In the First World, the Indianness of Indian expats is fully expressed in their weddings. Mili Ghosh and her husband run a boutique wedding cinematography studio in the US. In less than five years, they have worked on around 45 weddings, mostly NRIs’. Concept films, or short films that are scripted, staged in true Bollywood fashion are what they are the best at. Replete with classic shots of the couple running behind each other in slow motion, the girl flicking her hair to look into the camera longingly, moments like the boy cooking for the girl, the couple watching Tom & Jerry together. Mili directs the videos describing the couple’s love story that premiere during the reception. Then, of course, there is the usual wedding video. She and her husband have detailed discussions with clients to understand their personalities and the relationship of the couples.
“Everyone has had a Bollywood experience at some point. If we haven’t had enough of Bollywood in our lives, we secretly want a little of that to happen, especially when we talk about love. I want to believe some of the unnatural scenes and plots,” says Mili. Her videos transform anonymous, everyday professionals into glamorous heroes and heroines who have no qualms about running on the beach, if not around trees. Her most expensive video cost the couple somewhere between $40,000 to $45,000, and it was shot in Udaipur.

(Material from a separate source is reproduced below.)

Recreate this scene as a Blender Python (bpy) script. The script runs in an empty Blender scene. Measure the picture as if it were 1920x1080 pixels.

Back in India, while parents don’t have a say on proposals and bachelor parties, they definitely have a huge influence over everything else. Shloka Nath, 26, got permission for her destination wedding with a relatively small guest list by pacifying her parents with a huge engagement party. It also helped that her husband is an NRI and there were no omnipresent in-laws to physically monitor the wedding preparations, putting the couple in the director’s seat. It took her husband Nishant Lalwani, 28, four months to plan the perfect proposal after the decision to marry struck him while he was in the peace of a Vipassana meditation. And after getting the answer, it took the couple one year to plan their dream wedding.
The couple married in Coorg, with a select guest list of 300 people. Besides the traditional functions were innovative ones like a cricket match. Respective fathers captained the Sindhis versus Punjabis match. Charu Sharma, who happens to be the bride’s uncle, was the commentator. The couple had their sangeet in an open-air amphitheatre with friends performing music, and there were sit-down dinners with toasts. Shloka kept it simple and wore her mother’s wedding sari for her wedding.

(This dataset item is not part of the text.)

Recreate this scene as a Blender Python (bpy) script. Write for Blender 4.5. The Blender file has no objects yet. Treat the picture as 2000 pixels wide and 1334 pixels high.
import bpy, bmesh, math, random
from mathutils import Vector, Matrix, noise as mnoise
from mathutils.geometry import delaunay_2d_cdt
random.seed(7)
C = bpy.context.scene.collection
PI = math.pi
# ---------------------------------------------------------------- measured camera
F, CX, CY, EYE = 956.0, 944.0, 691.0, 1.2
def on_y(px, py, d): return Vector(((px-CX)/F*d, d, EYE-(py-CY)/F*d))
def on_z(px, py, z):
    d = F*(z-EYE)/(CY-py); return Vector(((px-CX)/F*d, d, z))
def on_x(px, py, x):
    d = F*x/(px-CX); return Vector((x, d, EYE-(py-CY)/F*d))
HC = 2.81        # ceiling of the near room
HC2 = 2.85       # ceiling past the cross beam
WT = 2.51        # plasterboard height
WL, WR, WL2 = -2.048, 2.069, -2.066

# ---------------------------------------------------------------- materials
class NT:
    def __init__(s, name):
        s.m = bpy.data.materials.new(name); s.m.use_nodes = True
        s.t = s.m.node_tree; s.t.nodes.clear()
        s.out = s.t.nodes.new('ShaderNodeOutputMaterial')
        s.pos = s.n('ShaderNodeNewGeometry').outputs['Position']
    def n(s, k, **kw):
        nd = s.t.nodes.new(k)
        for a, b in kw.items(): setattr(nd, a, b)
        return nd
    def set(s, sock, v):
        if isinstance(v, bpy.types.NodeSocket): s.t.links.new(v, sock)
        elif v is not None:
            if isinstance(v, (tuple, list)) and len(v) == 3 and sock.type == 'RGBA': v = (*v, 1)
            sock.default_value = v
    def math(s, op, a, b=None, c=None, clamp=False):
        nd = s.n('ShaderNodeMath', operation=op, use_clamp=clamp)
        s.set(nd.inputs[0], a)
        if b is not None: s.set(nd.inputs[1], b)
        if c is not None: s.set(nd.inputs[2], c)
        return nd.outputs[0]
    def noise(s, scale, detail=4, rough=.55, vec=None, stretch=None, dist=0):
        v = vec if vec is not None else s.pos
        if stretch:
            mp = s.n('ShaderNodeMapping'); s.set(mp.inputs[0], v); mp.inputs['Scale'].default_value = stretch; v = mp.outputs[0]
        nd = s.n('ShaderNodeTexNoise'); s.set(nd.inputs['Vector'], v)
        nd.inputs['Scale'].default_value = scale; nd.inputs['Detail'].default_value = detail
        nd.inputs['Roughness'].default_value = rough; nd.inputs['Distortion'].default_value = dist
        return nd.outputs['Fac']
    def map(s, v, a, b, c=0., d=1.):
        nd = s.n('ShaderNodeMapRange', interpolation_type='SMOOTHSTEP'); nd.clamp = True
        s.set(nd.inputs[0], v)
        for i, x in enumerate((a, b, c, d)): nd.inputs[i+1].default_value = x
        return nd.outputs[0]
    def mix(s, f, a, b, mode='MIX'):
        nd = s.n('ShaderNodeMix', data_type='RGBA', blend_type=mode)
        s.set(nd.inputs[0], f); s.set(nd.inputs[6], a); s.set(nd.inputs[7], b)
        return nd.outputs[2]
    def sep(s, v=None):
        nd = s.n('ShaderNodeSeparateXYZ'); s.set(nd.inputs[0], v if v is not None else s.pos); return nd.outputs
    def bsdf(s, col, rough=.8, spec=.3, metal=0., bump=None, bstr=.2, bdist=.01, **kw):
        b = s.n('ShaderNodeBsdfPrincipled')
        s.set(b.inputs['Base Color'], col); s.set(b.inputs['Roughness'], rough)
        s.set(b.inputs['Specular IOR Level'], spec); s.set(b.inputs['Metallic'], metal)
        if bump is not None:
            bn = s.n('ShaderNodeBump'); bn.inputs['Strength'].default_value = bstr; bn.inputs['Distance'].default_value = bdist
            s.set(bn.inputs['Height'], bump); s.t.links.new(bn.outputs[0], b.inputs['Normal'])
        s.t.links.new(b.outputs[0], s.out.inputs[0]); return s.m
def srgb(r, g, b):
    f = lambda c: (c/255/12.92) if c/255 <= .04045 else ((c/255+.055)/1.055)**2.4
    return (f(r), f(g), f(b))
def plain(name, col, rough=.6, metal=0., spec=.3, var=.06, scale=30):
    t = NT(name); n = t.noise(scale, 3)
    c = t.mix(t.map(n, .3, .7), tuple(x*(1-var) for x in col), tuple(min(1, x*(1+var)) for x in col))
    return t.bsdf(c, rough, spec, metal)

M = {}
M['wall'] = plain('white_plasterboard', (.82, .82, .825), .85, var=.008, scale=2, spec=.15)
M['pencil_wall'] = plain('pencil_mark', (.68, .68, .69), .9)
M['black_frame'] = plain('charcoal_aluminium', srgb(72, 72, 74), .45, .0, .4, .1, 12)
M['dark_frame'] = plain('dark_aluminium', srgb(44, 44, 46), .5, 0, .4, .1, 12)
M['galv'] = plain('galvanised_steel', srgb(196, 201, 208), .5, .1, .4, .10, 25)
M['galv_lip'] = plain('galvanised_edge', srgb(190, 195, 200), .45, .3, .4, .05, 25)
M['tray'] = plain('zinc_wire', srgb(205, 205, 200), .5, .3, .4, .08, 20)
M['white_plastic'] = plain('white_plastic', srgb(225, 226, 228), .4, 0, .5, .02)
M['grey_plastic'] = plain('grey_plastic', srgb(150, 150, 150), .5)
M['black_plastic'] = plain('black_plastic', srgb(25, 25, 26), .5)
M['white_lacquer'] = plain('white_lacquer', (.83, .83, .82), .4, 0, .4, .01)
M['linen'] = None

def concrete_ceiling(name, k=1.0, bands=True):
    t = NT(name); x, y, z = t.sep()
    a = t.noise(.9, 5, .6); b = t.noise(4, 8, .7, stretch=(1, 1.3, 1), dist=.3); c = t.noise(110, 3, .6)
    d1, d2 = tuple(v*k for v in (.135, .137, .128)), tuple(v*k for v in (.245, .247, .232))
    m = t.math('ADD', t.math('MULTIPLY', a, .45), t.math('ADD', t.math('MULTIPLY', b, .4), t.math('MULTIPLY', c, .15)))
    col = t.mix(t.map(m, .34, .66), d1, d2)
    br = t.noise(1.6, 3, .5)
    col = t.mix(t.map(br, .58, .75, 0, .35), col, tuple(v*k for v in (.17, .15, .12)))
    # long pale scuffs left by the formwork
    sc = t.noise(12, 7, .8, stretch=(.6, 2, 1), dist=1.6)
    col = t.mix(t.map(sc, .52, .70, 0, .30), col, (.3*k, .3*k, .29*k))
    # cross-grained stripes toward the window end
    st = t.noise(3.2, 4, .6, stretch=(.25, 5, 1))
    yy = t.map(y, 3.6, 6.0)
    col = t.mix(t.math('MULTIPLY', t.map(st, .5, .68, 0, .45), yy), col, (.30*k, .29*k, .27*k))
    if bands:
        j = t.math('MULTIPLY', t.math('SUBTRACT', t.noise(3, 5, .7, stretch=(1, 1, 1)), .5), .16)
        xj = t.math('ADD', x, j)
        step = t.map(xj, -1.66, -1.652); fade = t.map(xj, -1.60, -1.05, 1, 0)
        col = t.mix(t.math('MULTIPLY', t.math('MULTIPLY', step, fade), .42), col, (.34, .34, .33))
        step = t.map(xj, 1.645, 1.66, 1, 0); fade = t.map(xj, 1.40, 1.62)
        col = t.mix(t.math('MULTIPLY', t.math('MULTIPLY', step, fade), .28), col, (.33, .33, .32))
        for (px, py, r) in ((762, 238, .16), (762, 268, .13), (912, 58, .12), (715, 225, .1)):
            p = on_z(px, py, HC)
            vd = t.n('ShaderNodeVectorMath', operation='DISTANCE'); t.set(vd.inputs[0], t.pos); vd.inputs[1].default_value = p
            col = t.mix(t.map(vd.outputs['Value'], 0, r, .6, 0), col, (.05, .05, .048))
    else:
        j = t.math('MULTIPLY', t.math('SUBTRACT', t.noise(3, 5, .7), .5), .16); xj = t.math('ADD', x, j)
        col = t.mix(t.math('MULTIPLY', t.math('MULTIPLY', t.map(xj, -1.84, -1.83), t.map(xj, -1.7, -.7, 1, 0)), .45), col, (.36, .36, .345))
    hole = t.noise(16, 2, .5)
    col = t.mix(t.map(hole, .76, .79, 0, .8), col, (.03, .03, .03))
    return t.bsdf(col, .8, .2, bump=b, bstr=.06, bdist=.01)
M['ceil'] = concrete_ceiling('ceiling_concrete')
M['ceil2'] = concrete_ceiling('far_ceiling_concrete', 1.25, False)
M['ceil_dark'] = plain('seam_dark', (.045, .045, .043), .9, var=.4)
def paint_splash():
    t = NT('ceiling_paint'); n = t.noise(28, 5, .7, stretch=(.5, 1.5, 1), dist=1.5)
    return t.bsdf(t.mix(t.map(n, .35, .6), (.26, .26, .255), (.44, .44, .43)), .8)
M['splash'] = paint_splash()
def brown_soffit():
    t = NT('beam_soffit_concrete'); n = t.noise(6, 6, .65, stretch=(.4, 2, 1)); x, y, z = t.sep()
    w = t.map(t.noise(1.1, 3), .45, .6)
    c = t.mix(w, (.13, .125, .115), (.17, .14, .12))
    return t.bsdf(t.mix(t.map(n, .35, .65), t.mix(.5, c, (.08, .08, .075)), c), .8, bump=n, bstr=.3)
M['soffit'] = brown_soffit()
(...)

“In Mumbai, weddings are like dinner…. parties that you attend after work. I didn’t want a thousand people around who are there to pay their respects to my parents,” says Shloka. She promised herself that she’d enjoy her own wedding. She didn’t even cry at her bidai. “Nish was the one saying goodbye to his parents, not me.”
In some cases, the new Indian wedding is not about dikhava, but endearing austerity. Gauri Sarda and Shrikant Joshi, both 27, desired a simple wedding, without splurging their parents’ life savings and indulging in rituals that are meaningless for atheists like them. Shrikant spent sufficient time on Google researching Hindu customs to convince his parents how outdated some of them were, like making the mother-in-law wash the son-in-law’s feet, or the Kashi Yatra ritual, which he believes promotes incest as a first cousin must offer his daughter for marriage to dissuade the groom from leaving for Kashi. They opted for a court marriage. For the reception, Shrikant and Gauri sent out e-invitations to friends to save paper. They also stated that they didn’t want gifts. Instead, they wanted guests to donate to their favourite causes. “The majority of guests struck a deal that they would give token gifts and donate,” says Gauri.
Despite all this, some things about Indian marriages have not changed. Marriages in India remain ruthlessly practical affairs. “In India, relationships are still work oriented. Doctors marry doctors, software engineers marry software engineers. Models marry foreigners for some reason. People may have alliances across caste and religion, but no rich girl marries a poor boy, or vice versa,” says Parthip of weddingsutra.com.
Weddings are the most important event for a family, he explains. They are an expression of the father’s financial status, mother’s creativity and family’s networks. Couples find it easier to call off a marriage than a wedding, in his opinion. In India, weddings complete you as much as marriages. Not surprisingly, the detective is yet to become obsolete. In fact, he has probably become richer. Hiring detectives is now so popular that even matrimonial sites advertise them.
Every year, the number of pre-matrimonial cases that the 22-year-old detective Utpal Chaudhary receives increases by 15 to 20 per cent. Parents come to him before the rishta is fixed, sometimes the groom himself arrives, or even the bride. “Money has changed everything,” he says. “So-called big salaries and independence have led to hypocrisy. If I do something it’s okay, but if my partner does it, it’s not. Ego makes mountains out of molehills.” Just a stolen glance or one missed call can spark off suspicion. That suspicion doesn’t have a gender. He gets as many male as female clients.
If you choose to ignore the reality of married life, that whole thing which unfolds after a wedding, if you choose to imagine that the final scene in a love story is the wedding, then it is a happy ending. Kalyani feels privileged to be part of so many weddings. “I see a couple through bad moods, bad hair days, good moods, partying, drinking, bingeing. At some points, I feel like murdering my clients. But suddenly, after the wedding, they are completely different people. They are a unit. It’s such a beautiful moment. The girl is the most beautiful girl in the universe, you can’t beat the glow on her face. And the look of expectancy on his face when he finally sees her walking towards him. Block out everything, just look at the bride and groom.”